I have often heard that William Blake’s The Tyger is supposed to resemble a nursery rhyme.

For example, in analysis I found on “Mercs Poetry Blog”:

This poem, despite its mature themes and connotations reminds me of nursery rhymes from my childhood, like Twinkle Twinkle Little Star. The utter fascination with a natural being, the rhyme structure, the change between trochaic and iambic tetrameter and the repetition of the first stanza at the end with a slight modification are all shared characteristics between the two pieces. However, The Tyger came first, as Twinkle Twinkle Little Star was penned in 1804.
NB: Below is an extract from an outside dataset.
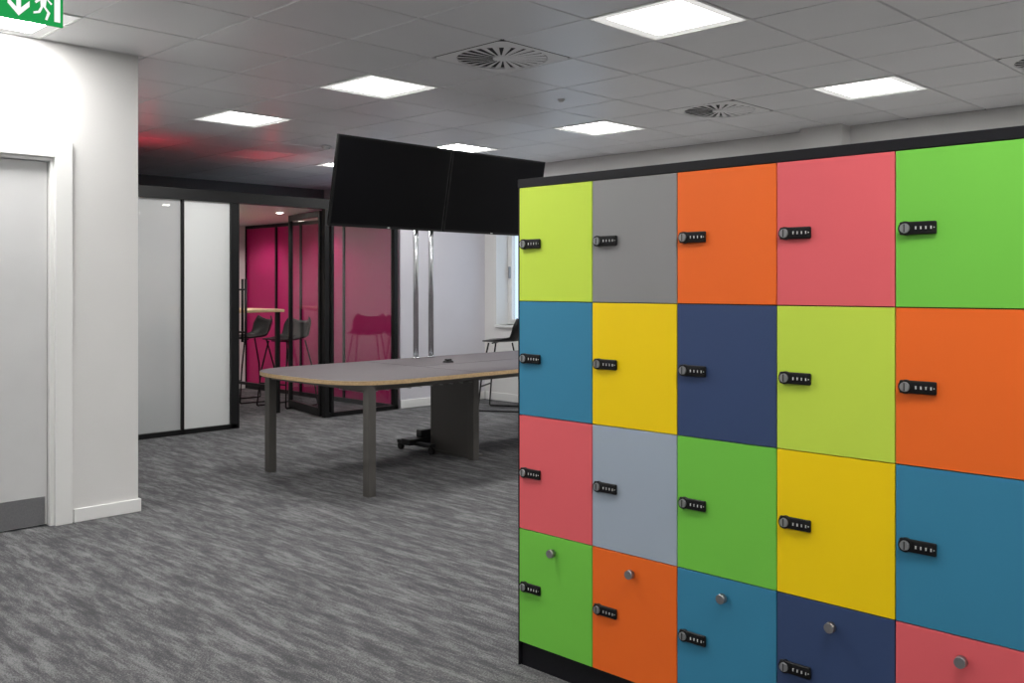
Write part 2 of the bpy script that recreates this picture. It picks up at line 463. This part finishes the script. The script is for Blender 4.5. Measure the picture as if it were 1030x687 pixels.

The blogger says that the poem reminds him/her of a nursery rhyme due to its resemblance to Twinkle, Twinkle, Little Star. However, they also mention that The Tyger came first.

I have 2 questions:

  1. Does The Tyger have other characteristics which resemble nursery rhymes that could have been picked up on by a contemporary audience?
  2. Since The Tyger was probably intended to be sung, is there any evidence to suggest that Blake intended for it to be sung in a manner similar to a nursery rhyme?

1 Answer 1


Compare the illuminated versions of The Songs of Innocence and of Experience, wherein we find The Tyger to the roughly contemporary Tommy Thumb's Song Book and there are many similarities. The Tommy Thumb book was apparently first published in 1745 but I have included an 1815 edition.

The page layouts are similar: one poem per page. Both books have many illustrations. Notice that the Tommy Thumb book never uses the exact phrase 'nursery rhyme', but says the songs are to be sung to children 'by their nurses' and is even credited to 'Nurse Lovechild' and prefaced by a 'Letter from a Lady on Nursing'

Tommy Thumb Frontispiece

It seems to me that the very genre of 'nursery rhyme' was still it its infancy when Blake was composing his songs. It's not clear to me where the term itself originates. Surely the folk songs predate the printed collections, and the collections predate the labelling of a genre.

As the blog you quoted mentions, the 'fascination with natural being' is consistent with fairy-tales and children's stories in general, a feature that I would say is noticeable by audiences across eras and cultures. Consider Aesop's fables, LaFontaine's fables and even examples outside of Europe like the Jakarta tales.